Chambers's Encyclopaedia, Volume 6: Humber to Malta, p. 622

Light and Air, RIGHTS TO. An owner of land has a right to the light and air which pass over it; he has also the right to obstruct the light and air by erecting walls and buildings. If my neighbour builds a house on the edge of my land, he does not thereby acquire any right against me; I may build on my land so as to darken his windows. But I may, by express or implied grant, vest in him the right which is called a Servitude or an Easement—the right to forbid the erection, on my land, of any building which obstructs his lights. Up to this point the Roman, Scotch, and English law are alike in principle. The English law (as amended by the Prescription Act of 1832) allows an easement of light to be acquired against a neighbour by twenty years' enjoyment, without any grant.

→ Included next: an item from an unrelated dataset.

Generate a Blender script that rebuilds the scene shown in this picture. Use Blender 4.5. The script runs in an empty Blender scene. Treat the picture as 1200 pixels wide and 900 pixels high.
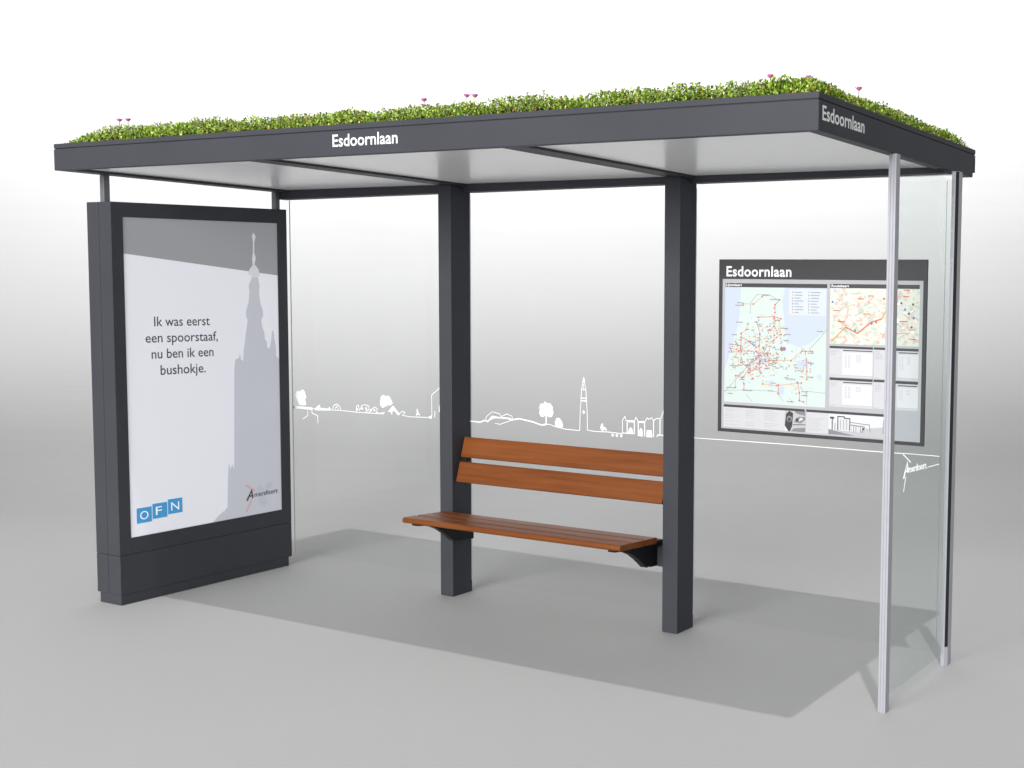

In Scotland such rights are not acquired by lapse of time; unless a servitude has been created, an owner may at any time build so as to darken his neighbour's windows, provided he does not act wantonly, emulously, or so as to cause a nuisance. Rights to air generally go along with rights to light; and the right is confined to air coming through windows, &c. The English law does not recognise any general right to air, such, e.g., as the right to forbid buildings which prevent air from reaching a windmill. Roman law permitted an owner to acquire a servitude of prospect—i.e. the right to forbid buildings which shut out a fine view; but the English law regards this as a fanciful and inadmissible right. In the United States rights of view—i.e. rights to open windows and to forbid buildings which obstruct them—may be acquired by one owner against another; and in some states they may be acquired by uninterrupted enjoyment for twenty or fifteen years. See Roscoe's Digest of the Law of Light (Lond. 1881), and Stimson's American Statute Law.